Not all feminisms were alike.  Indeed, sisterhood occasionally foundered on the shores of race and ethnicity, while at other times the double binds of race/ethnicity and gender helped to forge a particularly strong kind of sisterhood, issues best explored in Benita Roth’s Separate Roads to Feminism: Black, Chicana, and White Feminist Movements in America’s Second Wave and Kimberly Springer’s Living for the Revolution: Black Feminist Organizations, 1968-1980.  Similarly exploring not only the struggles for but also those within feminist movements is Deborah Siegel’s Sisterhood, Interrupted: From Radical Women to Girls Gone Wild.

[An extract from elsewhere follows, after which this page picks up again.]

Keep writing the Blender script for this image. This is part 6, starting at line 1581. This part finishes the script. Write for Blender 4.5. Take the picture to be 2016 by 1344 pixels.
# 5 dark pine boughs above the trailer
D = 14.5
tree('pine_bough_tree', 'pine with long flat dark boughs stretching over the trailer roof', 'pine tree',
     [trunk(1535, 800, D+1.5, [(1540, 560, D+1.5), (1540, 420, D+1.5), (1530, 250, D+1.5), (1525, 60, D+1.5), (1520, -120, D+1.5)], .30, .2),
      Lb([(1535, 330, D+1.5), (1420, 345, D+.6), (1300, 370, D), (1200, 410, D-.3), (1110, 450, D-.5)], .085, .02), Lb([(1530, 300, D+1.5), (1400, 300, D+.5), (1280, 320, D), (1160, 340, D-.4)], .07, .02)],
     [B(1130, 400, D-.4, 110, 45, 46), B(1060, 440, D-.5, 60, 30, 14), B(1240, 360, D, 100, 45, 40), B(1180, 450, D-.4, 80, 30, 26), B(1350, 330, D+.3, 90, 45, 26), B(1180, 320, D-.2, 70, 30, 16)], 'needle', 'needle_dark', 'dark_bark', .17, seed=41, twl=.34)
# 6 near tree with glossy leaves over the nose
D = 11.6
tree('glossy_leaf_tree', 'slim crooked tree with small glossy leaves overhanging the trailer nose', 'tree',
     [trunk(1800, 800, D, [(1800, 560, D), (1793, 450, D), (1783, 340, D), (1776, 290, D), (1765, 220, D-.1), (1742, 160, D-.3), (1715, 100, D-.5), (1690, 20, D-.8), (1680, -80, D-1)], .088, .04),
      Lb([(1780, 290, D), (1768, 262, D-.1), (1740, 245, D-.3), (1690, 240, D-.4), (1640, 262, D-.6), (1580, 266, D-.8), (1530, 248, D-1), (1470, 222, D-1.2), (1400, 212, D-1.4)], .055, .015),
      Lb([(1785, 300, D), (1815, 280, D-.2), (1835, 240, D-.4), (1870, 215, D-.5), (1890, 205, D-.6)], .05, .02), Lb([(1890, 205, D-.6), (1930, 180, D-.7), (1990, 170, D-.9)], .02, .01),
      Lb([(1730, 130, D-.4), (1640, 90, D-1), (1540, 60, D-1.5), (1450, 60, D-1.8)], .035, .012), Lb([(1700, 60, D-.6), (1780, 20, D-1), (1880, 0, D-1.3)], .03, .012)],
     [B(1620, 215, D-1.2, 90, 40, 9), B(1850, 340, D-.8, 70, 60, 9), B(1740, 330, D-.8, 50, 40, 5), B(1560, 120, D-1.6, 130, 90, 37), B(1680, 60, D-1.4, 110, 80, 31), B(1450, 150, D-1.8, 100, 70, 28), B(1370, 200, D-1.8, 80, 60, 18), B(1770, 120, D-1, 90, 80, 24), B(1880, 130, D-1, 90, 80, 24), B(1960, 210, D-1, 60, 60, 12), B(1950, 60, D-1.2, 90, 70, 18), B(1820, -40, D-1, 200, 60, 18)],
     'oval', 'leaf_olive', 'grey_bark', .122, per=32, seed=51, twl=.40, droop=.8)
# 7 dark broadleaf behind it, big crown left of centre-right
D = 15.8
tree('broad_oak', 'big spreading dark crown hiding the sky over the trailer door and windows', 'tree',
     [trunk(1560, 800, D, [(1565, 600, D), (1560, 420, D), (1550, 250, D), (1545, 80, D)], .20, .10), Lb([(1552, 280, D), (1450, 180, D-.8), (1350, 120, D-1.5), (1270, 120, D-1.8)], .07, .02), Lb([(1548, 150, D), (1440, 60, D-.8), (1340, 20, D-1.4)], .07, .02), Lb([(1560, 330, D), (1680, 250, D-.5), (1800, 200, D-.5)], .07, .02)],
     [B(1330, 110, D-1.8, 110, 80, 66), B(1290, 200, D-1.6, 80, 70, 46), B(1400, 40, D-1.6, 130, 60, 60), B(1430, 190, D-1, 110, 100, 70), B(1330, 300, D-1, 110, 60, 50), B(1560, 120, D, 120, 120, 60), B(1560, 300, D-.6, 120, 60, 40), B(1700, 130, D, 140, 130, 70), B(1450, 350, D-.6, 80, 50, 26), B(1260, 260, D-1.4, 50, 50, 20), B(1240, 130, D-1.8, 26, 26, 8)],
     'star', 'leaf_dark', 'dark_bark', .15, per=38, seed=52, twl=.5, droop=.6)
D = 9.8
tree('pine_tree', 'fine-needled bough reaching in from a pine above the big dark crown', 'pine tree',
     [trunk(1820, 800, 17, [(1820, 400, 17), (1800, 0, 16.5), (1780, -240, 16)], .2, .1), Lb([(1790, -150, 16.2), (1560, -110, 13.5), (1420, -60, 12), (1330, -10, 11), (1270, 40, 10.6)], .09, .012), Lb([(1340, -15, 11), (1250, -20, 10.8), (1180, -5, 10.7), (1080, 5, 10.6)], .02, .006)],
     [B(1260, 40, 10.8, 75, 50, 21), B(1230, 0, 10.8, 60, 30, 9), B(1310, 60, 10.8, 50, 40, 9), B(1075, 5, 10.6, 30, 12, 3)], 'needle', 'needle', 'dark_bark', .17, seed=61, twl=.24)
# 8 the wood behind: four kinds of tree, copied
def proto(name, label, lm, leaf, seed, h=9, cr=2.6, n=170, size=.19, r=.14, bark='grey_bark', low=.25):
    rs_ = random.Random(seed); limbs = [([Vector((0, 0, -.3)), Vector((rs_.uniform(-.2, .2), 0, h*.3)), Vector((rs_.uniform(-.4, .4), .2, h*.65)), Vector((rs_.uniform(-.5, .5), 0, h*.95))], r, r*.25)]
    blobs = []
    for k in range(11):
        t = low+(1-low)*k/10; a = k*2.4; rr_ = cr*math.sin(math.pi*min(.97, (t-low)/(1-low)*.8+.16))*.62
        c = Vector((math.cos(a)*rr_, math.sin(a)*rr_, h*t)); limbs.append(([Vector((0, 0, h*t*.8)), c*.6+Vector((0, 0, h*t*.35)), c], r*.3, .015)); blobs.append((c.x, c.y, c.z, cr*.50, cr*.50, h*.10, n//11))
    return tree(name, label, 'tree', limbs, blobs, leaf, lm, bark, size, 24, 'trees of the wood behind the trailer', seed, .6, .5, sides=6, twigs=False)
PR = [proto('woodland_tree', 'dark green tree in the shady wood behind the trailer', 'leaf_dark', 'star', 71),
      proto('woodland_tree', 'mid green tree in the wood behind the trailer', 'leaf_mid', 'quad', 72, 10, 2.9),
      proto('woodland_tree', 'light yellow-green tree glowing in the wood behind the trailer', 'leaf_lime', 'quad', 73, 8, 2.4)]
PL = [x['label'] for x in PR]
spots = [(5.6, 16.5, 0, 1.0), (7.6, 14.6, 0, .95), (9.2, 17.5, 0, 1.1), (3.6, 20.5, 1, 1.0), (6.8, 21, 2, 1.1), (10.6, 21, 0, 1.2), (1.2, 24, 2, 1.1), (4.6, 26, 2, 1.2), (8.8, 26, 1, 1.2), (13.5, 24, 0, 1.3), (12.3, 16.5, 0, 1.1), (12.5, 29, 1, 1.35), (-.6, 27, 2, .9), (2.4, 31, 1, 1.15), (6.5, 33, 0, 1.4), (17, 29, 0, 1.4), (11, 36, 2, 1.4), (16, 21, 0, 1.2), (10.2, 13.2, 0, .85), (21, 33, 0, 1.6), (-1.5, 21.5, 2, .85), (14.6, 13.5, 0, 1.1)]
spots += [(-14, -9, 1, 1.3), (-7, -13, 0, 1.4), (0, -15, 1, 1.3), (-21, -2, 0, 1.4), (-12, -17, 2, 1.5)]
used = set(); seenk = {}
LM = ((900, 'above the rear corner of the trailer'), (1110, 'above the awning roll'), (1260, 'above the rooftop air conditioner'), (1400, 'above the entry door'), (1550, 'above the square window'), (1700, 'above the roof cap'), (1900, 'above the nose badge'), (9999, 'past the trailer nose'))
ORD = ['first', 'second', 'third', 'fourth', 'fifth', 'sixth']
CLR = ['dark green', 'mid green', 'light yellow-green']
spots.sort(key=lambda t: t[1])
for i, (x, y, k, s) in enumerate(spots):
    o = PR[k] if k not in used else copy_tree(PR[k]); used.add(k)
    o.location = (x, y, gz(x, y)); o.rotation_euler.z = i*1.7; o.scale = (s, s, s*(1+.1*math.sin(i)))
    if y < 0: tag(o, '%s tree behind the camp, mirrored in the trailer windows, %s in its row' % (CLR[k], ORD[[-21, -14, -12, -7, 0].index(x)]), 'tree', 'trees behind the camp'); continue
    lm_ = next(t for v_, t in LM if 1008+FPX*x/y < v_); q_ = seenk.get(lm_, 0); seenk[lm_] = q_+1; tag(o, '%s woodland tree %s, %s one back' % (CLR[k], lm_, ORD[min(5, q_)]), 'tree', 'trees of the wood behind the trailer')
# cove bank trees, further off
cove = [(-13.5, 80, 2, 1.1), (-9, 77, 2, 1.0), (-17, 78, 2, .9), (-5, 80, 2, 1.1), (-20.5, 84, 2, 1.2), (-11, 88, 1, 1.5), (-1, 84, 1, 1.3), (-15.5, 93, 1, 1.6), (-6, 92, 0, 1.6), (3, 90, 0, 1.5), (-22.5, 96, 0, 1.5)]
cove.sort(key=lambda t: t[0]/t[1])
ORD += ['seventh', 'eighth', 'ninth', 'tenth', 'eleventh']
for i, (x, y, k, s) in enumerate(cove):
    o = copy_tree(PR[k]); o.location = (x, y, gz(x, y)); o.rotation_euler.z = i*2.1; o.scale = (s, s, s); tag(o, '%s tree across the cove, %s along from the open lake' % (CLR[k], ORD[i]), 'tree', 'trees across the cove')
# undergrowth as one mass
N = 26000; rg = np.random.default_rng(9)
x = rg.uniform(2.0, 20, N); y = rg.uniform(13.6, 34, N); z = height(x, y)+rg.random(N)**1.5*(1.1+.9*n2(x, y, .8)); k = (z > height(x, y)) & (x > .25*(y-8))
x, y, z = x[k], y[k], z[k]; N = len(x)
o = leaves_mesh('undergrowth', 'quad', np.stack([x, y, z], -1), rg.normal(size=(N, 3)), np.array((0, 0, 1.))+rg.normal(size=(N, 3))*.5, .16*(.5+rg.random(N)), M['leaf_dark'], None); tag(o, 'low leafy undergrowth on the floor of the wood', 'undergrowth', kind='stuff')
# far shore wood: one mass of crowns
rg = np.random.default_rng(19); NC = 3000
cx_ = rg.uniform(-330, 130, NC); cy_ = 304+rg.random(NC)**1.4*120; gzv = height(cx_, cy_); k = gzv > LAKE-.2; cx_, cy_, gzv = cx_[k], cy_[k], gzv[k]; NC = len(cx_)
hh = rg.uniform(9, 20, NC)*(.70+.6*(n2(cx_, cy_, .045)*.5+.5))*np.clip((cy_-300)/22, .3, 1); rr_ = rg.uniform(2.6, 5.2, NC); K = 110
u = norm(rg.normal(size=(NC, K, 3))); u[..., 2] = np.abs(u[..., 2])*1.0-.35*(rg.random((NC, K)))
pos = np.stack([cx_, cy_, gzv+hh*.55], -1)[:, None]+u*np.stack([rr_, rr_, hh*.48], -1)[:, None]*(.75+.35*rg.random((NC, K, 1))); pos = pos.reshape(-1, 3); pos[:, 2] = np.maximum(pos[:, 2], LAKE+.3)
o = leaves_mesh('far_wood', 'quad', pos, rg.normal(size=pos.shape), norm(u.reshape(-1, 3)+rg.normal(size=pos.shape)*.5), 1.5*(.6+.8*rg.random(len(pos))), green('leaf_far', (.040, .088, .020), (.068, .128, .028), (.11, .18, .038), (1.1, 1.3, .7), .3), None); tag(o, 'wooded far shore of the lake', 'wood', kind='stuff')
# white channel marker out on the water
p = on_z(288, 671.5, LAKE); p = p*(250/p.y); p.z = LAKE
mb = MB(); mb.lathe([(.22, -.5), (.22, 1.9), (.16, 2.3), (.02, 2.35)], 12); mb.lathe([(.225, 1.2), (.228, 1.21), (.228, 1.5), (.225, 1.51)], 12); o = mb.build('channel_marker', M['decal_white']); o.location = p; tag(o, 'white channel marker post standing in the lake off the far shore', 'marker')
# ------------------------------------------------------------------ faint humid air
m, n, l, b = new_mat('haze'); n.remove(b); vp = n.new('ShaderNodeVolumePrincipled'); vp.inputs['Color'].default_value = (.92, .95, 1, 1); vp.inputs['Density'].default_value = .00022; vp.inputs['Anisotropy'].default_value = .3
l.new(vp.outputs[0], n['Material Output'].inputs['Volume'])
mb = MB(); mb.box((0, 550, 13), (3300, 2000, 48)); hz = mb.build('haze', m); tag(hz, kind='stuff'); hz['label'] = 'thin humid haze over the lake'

In Finding the Movement: Sexuality, Contested Space, and Feminist Activism, Anne Enke reveals how radical feminists in Detroit, Chicago, and Minneapolis/St. Paul utilized public spaces and enlisted the support of lesbians and gays to shape feminism(s).  (Indeed, almost all of the aforementioned books address not only gender but also sexuality, to varying degrees of success.)

Perhaps not surprising, then, is that the explosion of significant work on feminism and gender has also arisen concomitant with a similarly vital wave of gay, lesbian, and transgender history.  Although the Stonewall uprising of 1969 hardly represented the beginning of calls for recognition, dignity, and rights on the part of LGBT Americans, it certainly provided the most potent entry into the public consciousness, taking place as it did within the larger backdrop of the events of the late 1960s and early 1970s.  As with the histories of sex, gender, and feminism, many important books place the 1970s as a central decade within a larger historical time span.  Among the most significant such works are Eric Marcus, Making Gay History: The Half Century Fight for Lesbian and Gay Equal Rights; Mark Stein, Rethinking the Gay and Lesbian Movement; and Craig Rimmerman, The Lesbian and Gay Movements: Assimilation or Liberation?

In Gay Rights at the Ballot Box, Amy Stone shows how activists used politics to fight for equality beginning in the 1970s.  Similarly, Tina Fetner, in How the Religious Right Shaped Lesbian and Gay Activism, traces the emergence of conflicts between the religious Right and advocates of LGBT rights to the 1970s.  In light of the way in which these political questions have become central to current political dialogues, all of these books are especially timely.